Wie groß der Reisestress ist, weiß Melanie Meilinger. Die frühere langjährige Weltcupstarterin und Olympiateilnehmerin auf der Buckelpiste aus Mühlbach am Hochkönig arbeitet nun am Ausbau des Freestyle-Sektors im ÖSV und hat gemeinsam mit dem sportlichen Leiter Roman Kuss die Weichen für die Aufnahme des Neulings gestellt. Sie sagt: "Carroll kann ein tolles Zugpferd für uns werden. Vor allem im Hinblick auf die Heim-WM 2027 im Montafon halten wir noch nach jungen Talenten Ausschau."

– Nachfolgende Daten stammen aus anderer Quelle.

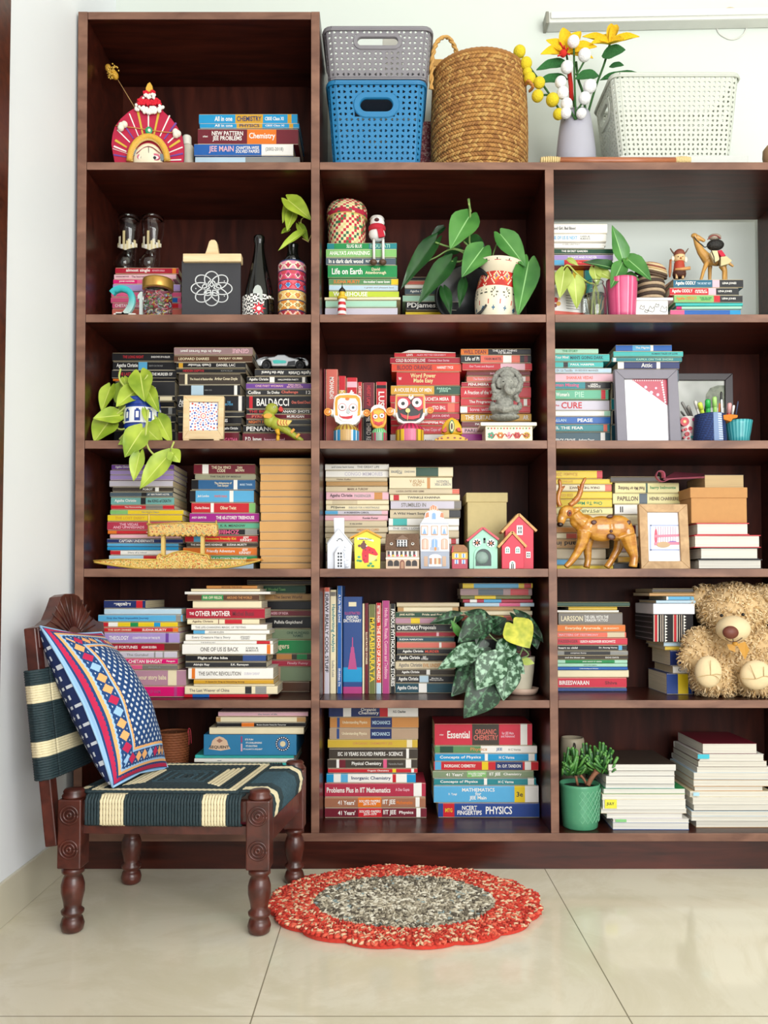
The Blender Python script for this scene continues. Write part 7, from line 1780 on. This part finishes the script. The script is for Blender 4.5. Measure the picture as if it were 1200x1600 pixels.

In Kitzbühel herrschen optimale Voraussetzungen

Den künftigen Buckelpisten-Hotspot hofft Meilinger in Kitzbühel zu etablieren, wo optimale Voraussetzungen und viel Begeisterung für die Freestyler herrschen. Daher startet auch die neu gewonnene Galionsfigur Avital für den altehrwürdigen Kitzbüheler Skiclub. Kein Wunder, dass sich Avital ein bisschen wie in einem Wintermärchen fühlt. Sie trägt mit Stolz ihr herzförmiges Logo, eine Freestylerin vor rot-weiß-roter Bergkulisse, auf dem Stirnband: "Ich habe das große Glück, dass ich meine sportliche Leidenschaft mit meiner Herkunft verknüpfen kann, und das für die Skination Österreich. Das ist wirklich unglaublich."